Three-dimensional underwater sound propagation: Proposed benchmark problems

Abstract

A set of benchmark problems is suggested for testing the accuracy and efficiency of numerical solutions for three-dimensional (3D) underwater sound propagation. The physical causes of the 3D propagation conditions considered in this talk include out-of-plane reflections from medium boundaries and interfaces and horizontal refractions caused by changes of the index of refraction in the medium. Five different propagation scenarios are suggested: (1) sound propagation in a slope environment, (2) nonlinear internal wave waveguides, (3) submarine canyons, (4) seamounts, and (5) 3D waveguides with surface waves and/or seafloor sand waves.

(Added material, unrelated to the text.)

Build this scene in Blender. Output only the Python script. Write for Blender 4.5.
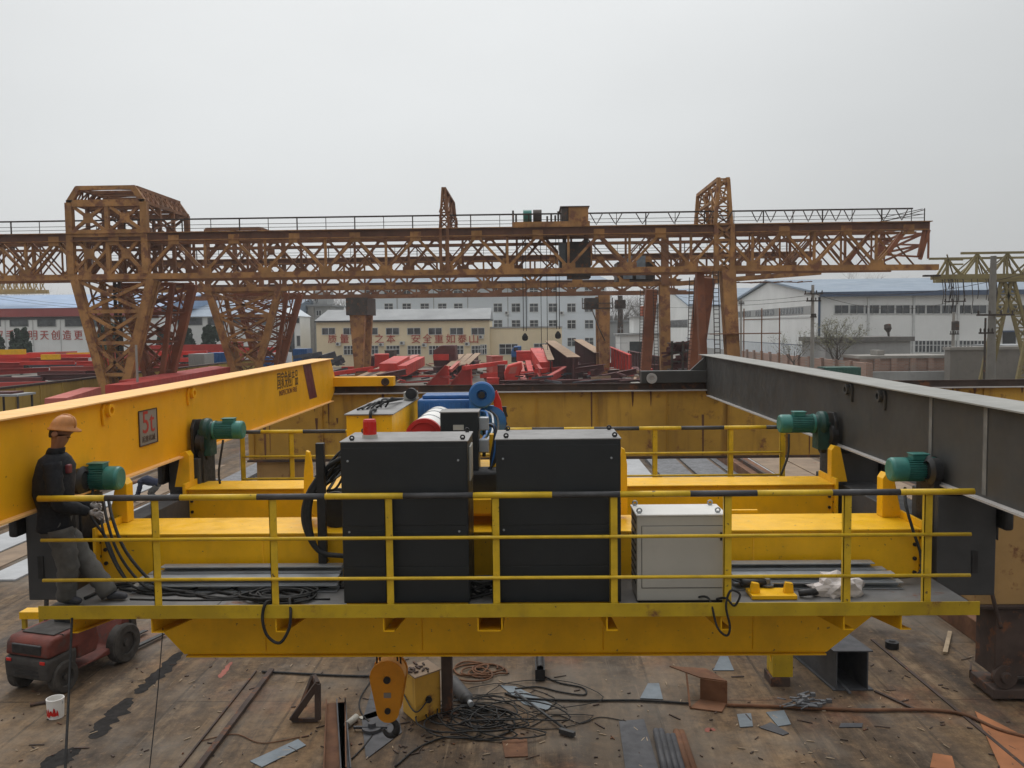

Both idealized and realistic environments will be considered. To allow theoretical closed-form solutions, the model environments will be simplified to create idealized problems, such as an impenetrable wedge/slope model and a semi-circular waveguide with impenetrable boundaries. For the problems which do not have closed-form solutions, different numerical solutions will be generated for comparisons. The numerical methods focused in this talk include 3D parabolic-equation, normal mode and finite element methods, and discussions on other numerical techniques, such as ray tracing, wavenumber integration, finite difference, and boundary element methods, will also be provided. [Work supported by the ONR.]